Include the line containing "c.y-.25, .04), .05).build('prop', 'blackm', k)" and all lines before it, repeated exactly from the listing below, without pictures.
============
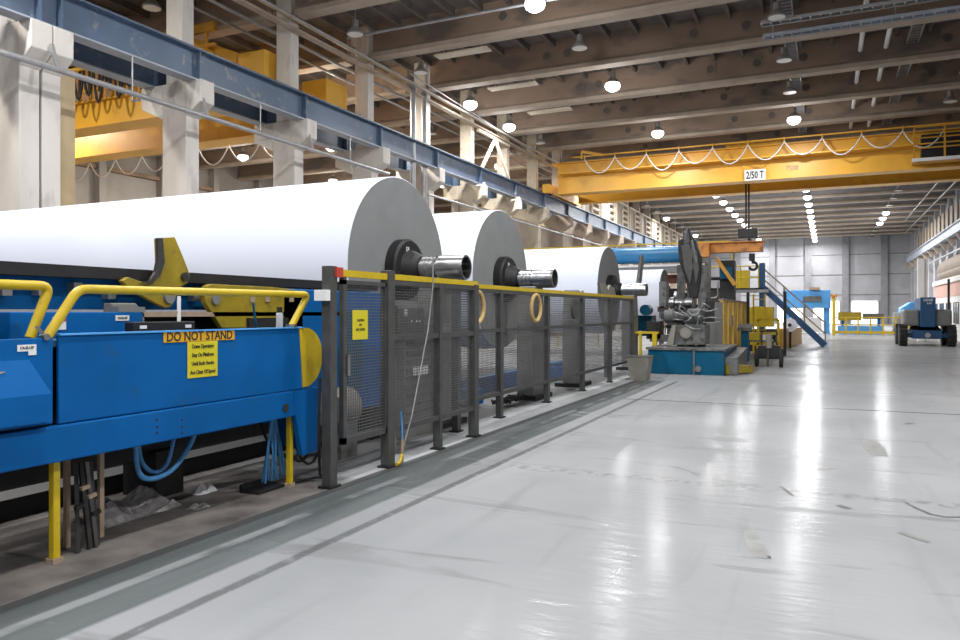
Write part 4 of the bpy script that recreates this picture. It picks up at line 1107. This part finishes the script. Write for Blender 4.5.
lf = thing('ladder_frame', 'yellow ladder frame standing left of the thin black post', 'ladder', (-2.6, 30.2, 0))
for x in (-2.62, -2.2): MB().box(x-.03, x+.03, 30.9, 30.96, 0, 2.3).build('side_rail', 'yellow', lf)
for q in range(7): MB().bar((-2.62, 30.93, .3+.3*q), (-2.2, 30.93, .3+.3*q), .035).build('rung', 'yellow', lf)
tb = thing('low_table', 'low steel table with boxes behind the hand cart', 'table', (-2.4, 28.6, 0))
MB().box(-2.65, -1.75, 28.2, 28.9, .55, .6).build('top', 'greym', tb)
for x in (-2.6, -1.8):
    for y in (28.25, 28.85): MB().box(x-.03, x+.03, y-.03, y+.03, 0, .55).build('leg', 'blackm', tb)
MB().box(-2.55, -2.2, 28.3, 28.7, .6, .85).build('box', 'yellow', tb); MB().box(-2.1, -1.85, 28.3, 28.6, .6, .78).build('box', 'white', tb)
# lever cover plates on the winder arm
# hand cart
c = at(769, 367, Z=0)
k = thing('hand_cart', 'black two wheeled hand cart standing on the white floor', 'cart', (c.x, c.y, 0))
for sx in (-1, 1):
    wh = MB().lathe((c.x+sx*.33, c.y, .27), (1, 0, 0), [(-.05, .2), (-.05, .25), (-.03, .27), (.03, .27), (.05, .25), (.05, .2)], 24).build('wheel', 'rubber', k)
    MB().lathe((c.x+sx*.33, c.y, .27), (1, 0, 0), [(-.03, .2), (.03, .2)], 16).build('hub', 'greym', wh)
MB().cyl((c.x-.33, c.y, .27), (c.x+.33, c.y, .27), .03, 8).box(c.x-.3, c.x+.3, c.y-.05, c.y+.2, .3, .62).build('axle_frame', 'blackm', k)
MB().bar((c.x-.2, c.y, .3), (c.x-.2, c.y+.1, 1.05), .04).bar((c.x+.2, c.y, .3), (c.x+.2, c.y+.1, 1.05), .04).bar((c.x-.2, c.y+.1, 1.05), (c.x+.2, c.y+.1, 1.05), .04).build('handle', 'blackm', k)
MB().cyl((c.x, c.y, .55), (c.x, c.y, .95), .09, 14).build('cylinder', 'binm', k)
MB().bar((c.x, c.y-.1, .5), (c.x-.03, c.y-.25, .04), .05).build('prop', 'blackm', k)

# ------------------------------------------------------------------ boom lift
bx0, by0 = 4.22, 40.5
t = thing('boom_lift', 'blue and grey boom lift with four chunky tyres on the right', 'lift', (bx0, by0, 0))
for sx in (-1, 1):
    for sy in (0, 1):
        xx = bx0+sx*.98; yy = by0+sy*1.9
        wh = MB().lathe((xx, yy, .5), (sx, 0, 0), [(-.17, .3), (-.17, .44), (-.12, .5), (.12, .5), (.17, .44), (.17, .3)], 28).build('wheel', 'rubber', t)
        s = MB()
        for k in range(14):
            a = R(k*360/14); s.box(xx-.17, xx+.17, yy+.5*math.cos(a)-.05, yy+.5*math.cos(a)+.05, .5+.5*math.sin(a)-.03, .5+.5*math.sin(a)+.03)
        s.build('tread_lug', 'rubber', wh)
MB().box(bx0-.6, bx0+.6, by0-.3, by0+2.6, .35, .75).box(bx0-.85, bx0+.85, by0-.12, by0+.12, .4, .62).box(bx0-.85, bx0+.85, by0+2.2, by0+2.4, .4, .62).build('chassis', 'liftblue', t, bevel=.03)
MB().lathe((bx0, by0+.9, .75), (0, 0, 1), [(0, .7), (.25, .5)], 28).build('turntable', 'blackm', t)
for sx in (-1, 1):
    a, b = sorted((bx0+sx*.32, bx0+sx*.98)); MB().box(a, b, by0-.3, by0+1.3, .95, 1.72).build('hood', 'greybox', t, bevel=.1, label='rounded grey hood')
cm_ = MB().box(bx0-.31, bx0+.31, by0-.5, by0+2.0, .9, 2.28).build('boom_tower', 'liftblue', t, bevel=.03)
MB().box(bx0-.2, bx0+.2, by0+2.0, by0+2.9, 1.2, 1.9).build('boom', 'liftblue', t)
text('logo_text', 'GENIE', .16, (bx0, by0-.51, 2.15), RY, 'wink', cm_, .9)
text('logo_text', 'S-60', .12, (bx0+.05, by0-.51, 2.00), RY, 'wink', cm_, .9)
MB().lathe((bx0, by0-.35, .52), (0, -1, 0), [(0, .12), (.08, .12)], 16).build('axle_cover', 'steel', t)

# ------------------------------------------------------------------ right side office and services
OX = 6.5
w = MB().box(OX, XR, 41.0, 58, 0, 3.5); w.box(OX-.1, XR, 40.9, 58.1, 3.5, 3.6)
struct(w, 'wall_office', 'white')
struct(MB().box(OX-.02, OX+.3, 41, 58, 2.5, 3.3), 'trim_1', 'pink')
struct(MB().box(OX-.12, OX+.3, 40.9, 58.1, 3.3, 3.5), 'trim_2', 'white')
for i in range(6):
    y = 42.+2.9*i
    wn = struct(MB().box(OX-.05, OX+.05, y, y+1.7, .95, 1.0).box(OX-.05, OX+.05, y, y+1.7, 2.1, 2.15).box(OX-.05, OX+.05, y, y+.06, .95, 2.15).box(OX-.05, OX+.05, y+1.64, y+1.7, .95, 2.15).box(OX-.05, OX+.05, y+.8, y+.86, .95, 2.15), 'window_%d' % (i+1), 'greym')
    MB().box(OX-.03, OX-.01, y+.05, y+1.65, 1.0, 2.1).build('pane', 'glass', wn)
solo(MB().box(5.62, 5.72, 45.0, 45.1, 0, 3.3), 'roof_prop', 'blackm', 'thin dark post in front of the office wall', 'post')
t = thing('white_column', 'white column beside the office behind the boom lift', 'column', (4.7, 47, 0))
MB().box(4.45, 4.78, 46.8, 47.2, 0, 4.5).box(4.78, 4.92, 46.9, 47.1, 0, 4.5).build('shaft', 'white', t, bevel=.02)
t = thing('air_duct', 'brown rounded air duct bulging above the office', 'duct', (7, 45, 3.6))
MB().lathe((7.4, 42, 4.37), (0, 1, 0), [(0, .5), (.0, .75), (16, .75), (16, .5)], 28).build('duct_shell', 'louvre', t)
MB().lathe((7.0, 47, 3.98), (0, 1, 0), [(0, .2), (.0, .35), (11, .35), (11, .2)], 20).build('branch_duct', 'louvre', t)
# right runway with brackets
t = thing('right_runway_girder', 'pale runway girder along the right wall with many brackets', 'girder', (9.2, 60, 7.8))
MB().box(9.18, 9.24, 20, 110, 7.8, 8.6).box(9.0, 9.4, 20, 110, 8.55, 8.62).box(9.0, 9.4, 20, 110, 7.76, 7.82).build('beam', 'girderedge', t)
s = MB()
for q in range(20):
    y = 22+4.6*q; s.prism([(9.0, y, 7.75), (9.64, y, 7.75), (9.64, y, 7.1), (9.4, y, 7.1)], (0, .3, 0))
parts(s, 'bracket', 'beamedge', t)
solo(MB().bar((9.3, 30, 6.5), (9.3, 100, 6.5), .12), 'wall_pipe', 'galv', 'pipe running under the right runway girder', 'pipe')
solo(MB().cyl((8.6, 24, 11.25), (8.6, 104, 11.25), .07, 8), 'wall_pipe', 'galv', 'lower high pipe along the right wall under the roof', 'pipe')
solo(MB().cyl((7.4, 48, 11.2), (7.4, 90, 11.2), .05, 8), 'wall_pipe', 'galv', 'upper high pipe along the right wall under the roof', 'pipe')
s = MB()
for q in range(30):
    y = 24+2.6*q; s.box(9.5, 9.58, y, y+1.5, 8.9, 10.6)
t = thing('louvre_band', 'row of brown louvres along the top of the right wall', 'louvre', (9.55, 60, 8.9)); parts(s, 'louvre', 'louvre', t)

# ------------------------------------------------------------------ far machinery
g = thing('guard_rail', 'yellow guard rail across the floor before the far machines', 'railing', (3, 57, 0))
for k in range(9):
    x = .4+.75*k; MB().box(x-.05, x+.05, 56.95, 57.05, 0, 1.25).build('post', 'yellow', g)
MB().box(.4, 6.4, 56.97, 57.03, 1.2, 1.27).box(.4, 6.4, 56.97, 57.03, .7, .76).box(.4, 6.4, 56.97, 57.03, .12, .3).build('rail', 'yellow', g)
f = thing('blue_press', 'tall light blue machine beyond the stair', 'machine', (-1, 60, 0))
MB().box(-3.0, .2, 59.6, 62, 1.9, 3.2).build('head', 'bluelt', f, bevel=.03)
p = at(812, 299, Y=59.5); MB().box(p.x-.6, p.x+.6, 59.5, 59.6, p.z-.2, p.z+.2).build('name_plate', 'greym', f)
for x in (-2.8, -.1): MB().box(x-.15, x+.25, 60, 61.8, 0, 1.9).build('leg', 'bluelt', f)
MB().box(-2.4, -.4, 60.2, 61.6, .1, 1.2).build('bed', 'white', f)
MB().box(-1.2, -.5, 59.4, 59.9, 3.2, 3.4).build('top_box', 'board', f)
f = thing('yellow_gate_post', 'pale yellow tall post left of the guard rail', 'post', (.5, 56.5, 0))
MB().box(.3, .5, 56.2, 56.4, 0, 2.6).build('shaft', 'yellow', f); MB().box(.2, .6, 56.1, 56.5, 2.6, 2.8).build('beacon', 'orange', f)
f = thing('low_conveyor', 'low blue conveyor with yellow sides behind the guard rail', 'conveyor', (2, 60, 0))
MB().box(.7, 3.6, 59.5, 60.5, 0, .6).build('bed', 'bluelt', f); MB().box(.7, 2.2, 59.4, 60.4, 1.0, 1.6).build('box', 'olive', f)
for x in (1.0, 3.3): MB().box(x-.08, x+.08, 59.6, 60.3, .6, 1.3).build('leg', 'blue', f)
MB().box(2.3, 3.6, 59.6, 60.4, 1.1, 1.5).build('hopper', 'greym', f)
f = thing('coil_of_film', 'pale ribbed drum behind the guard rail', 'drum', (5.0, 60, 0))
MB().lathe((4.2, 60, .85), (1, 0, 0), [(0, .2), (0, .7)]+[(.1*k, .7+.03*(k % 2)) for k in range(1, 14)]+[(1.4, .2)], 28).build('drum', 'paperend', f); MB().box(4.2, 5.6, 59.6, 60.4, 0, .3).build('cradle', 'greym', f)
f = thing('covered_machine', 'low machine under a light blue cover left of the boom lift', 'machine', (6.5, 63, 0))
MB().box(5.0, 7.4, 61.5, 63.5, 0, 1.2).build('body', 'greym', f, bevel=.05)
MB().prism([(4.8, 61.3, 1.3), (7.6, 61.3, 1.5), (7.6, 61.3, 2.1), (6.6, 61.3, 2.4), (5.4, 61.3, 2.3), (4.8, 61.3, 1.9)], (0, 2.4, 0)).build('cover', 'bluelt', f, bevel=.08)

# worn marks lying on the floor
M['scuff'] = mat('rubber scuff', (.10, .10, .098), .6, var=.3, scale=9)
M['scufflt'] = mat('faint worn patch', (.20, .20, .195), .5, var=.25, scale=9)
def mark(pts, w, m, lab, nm='tyre_mark'):
    P = [at(a, b, Z=.002) for a, b in pts]; vs = []; n_ = len(P)
    for i, p in enumerate(P):
        d = (P[min(i+1, n_-1)]-P[max(i-1, 0)]).normalized(); e = Vector((-d.y, d.x, 0)); f_ = w*(.35+.65*math.sin(math.pi*(i+.6)/(n_+.2)))
        vs += [p-e*f_/2, p+e*f_/2]
    o = MB(); top = [v+Vector((0, 0, .001)) for v in vs]
    o.add(top, [(2*i, 2*i+2, 2*i+3, 2*i+1) for i in range(n_-1)])
    solo(o, nm, m, lab, 'floor mark', 'marks on the floor')
mark([(905, 502), (916, 508), (930, 514), (945, 517), (960, 517)], .035, 'scuff', 'dark curved tyre mark at the right edge of the floor')
mark([(780, 486), (786, 490), (793, 496)], .03, 'scuff', 'short dark slash on the floor right of centre')
mark([(868, 440), (872, 444), (876, 450), (881, 456)], .22, 'scufflt', 'grey smudge patch on the floor between the light streaks')
mark([(748, 530), (754, 542), (762, 557), (768, 557)], .12, 'scufflt', 'pale grey worn rectangle on the near floor')
mark([(900, 532), (912, 536), (928, 542)], .07, 'scufflt', 'faint grey smear near the right edge, below the curved tyre mark')
mark([(838, 505), (844, 507), (850, 509)], .07, 'scuff', 'small dark patch on the floor joint')
mark([(770, 421), (790, 423), (812, 426), (835, 428)], .03, 'scufflt', 'long thin curved scuff just before the cross joint')
mark([(815, 468), (822, 469), (834, 467)], .06, 'scufflt', 'short grey scuff beyond the small dark patch')
mark([(880, 395), (900, 394), (908, 397)], .05, 'scufflt', 'thin grey scuff beyond the cross joint on the right')
mark([(905, 424), (911, 423), (914, 424)], .08, 'scuff', 'small dark dot mark right of the smudge patch')
mark([(670, 466), (690, 470), (704, 478)], .05, 'scufflt', 'faint tan scratch in the middle of the floor')

# ------------------------------------------------------------------ camera, world, view
cam = bpy.data.cameras.new('camera'); co = bpy.data.objects.new('camera', cam); COL.objects.link(co)
cam.sensor_width = 36; cam.lens = F/960*36; cam.shift_y = -(320-HZ)/960; cam.clip_end = 400; cam.clip_start = .05
co.location = (0, 0, CH); co.rotation_euler = (R(90), 0, YAW)
sc.camera = co
wd = bpy.data.worlds.new('world'); sc.world = wd; wd.use_nodes = True
wd.node_tree.nodes['Background'].inputs[0].default_value = (.8, .85, 1, 1); wd.node_tree.nodes['Background'].inputs[1].default_value = .1
vs = sc.view_settings; vs.view_transform = 'Standard'; vs.look = 'None'; vs.gamma = 1; vs.use_curve_mapping = False; vs.exposure = -1.38
sc.cycles.max_bounces = 8; sc.cycles.diffuse_bounces = 5; sc.cycles.glossy_bounces = 3
sc.cycles.sample_clamp_indirect = 6
sc.cycles.use_denoising = True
============
• **Right answer**:
Write part 4 of the bpy script that recreates this picture. It picks up at line 1107. This part finishes the script. Write for Blender 4.5.
lf = thing('ladder_frame', 'yellow ladder frame standing left of the thin black post', 'ladder', (-2.6, 30.2, 0))
for x in (-2.62, -2.2): MB().box(x-.03, x+.03, 30.9, 30.96, 0, 2.3).build('side_rail', 'yellow', lf)
for q in range(7): MB().bar((-2.62, 30.93, .3+.3*q), (-2.2, 30.93, .3+.3*q), .035).build('rung', 'yellow', lf)
tb = thing('low_table', 'low steel table with boxes behind the hand cart', 'table', (-2.4, 28.6, 0))
MB().box(-2.65, -1.75, 28.2, 28.9, .55, .6).build('top', 'greym', tb)
for x in (-2.6, -1.8):
    for y in (28.25, 28.85): MB().box(x-.03, x+.03, y-.03, y+.03, 0, .55).build('leg', 'blackm', tb)
MB().box(-2.55, -2.2, 28.3, 28.7, .6, .85).build('box', 'yellow', tb); MB().box(-2.1, -1.85, 28.3, 28.6, .6, .78).build('box', 'white', tb)
# lever cover plates on the winder arm
# hand cart
c = at(769, 367, Z=0)
k = thing('hand_cart', 'black two wheeled hand cart standing on the white floor', 'cart', (c.x, c.y, 0))
for sx in (-1, 1):
    wh = MB().lathe((c.x+sx*.33, c.y, .27), (1, 0, 0), [(-.05, .2), (-.05, .25), (-.03, .27), (.03, .27), (.05, .25), (.05, .2)], 24).build('wheel', 'rubber', k)
    MB().lathe((c.x+sx*.33, c.y, .27), (1, 0, 0), [(-.03, .2), (.03, .2)], 16).build('hub', 'greym', wh)
MB().cyl((c.x-.33, c.y, .27), (c.x+.33, c.y, .27), .03, 8).box(c.x-.3, c.x+.3, c.y-.05, c.y+.2, .3, .62).build('axle_frame', 'blackm', k)
MB().bar((c.x-.2, c.y, .3), (c.x-.2, c.y+.1, 1.05), .04).bar((c.x+.2, c.y, .3), (c.x+.2, c.y+.1, 1.05), .04).bar((c.x-.2, c.y+.1, 1.05), (c.x+.2, c.y+.1, 1.05), .04).build('handle', 'blackm', k)
MB().cyl((c.x, c.y, .55), (c.x, c.y, .95), .09, 14).build('cylinder', 'binm', k)
MB().bar((c.x, c.y-.1, .5), (c.x-.03, c.y-.25, .04), .05).build('prop', 'blackm', k)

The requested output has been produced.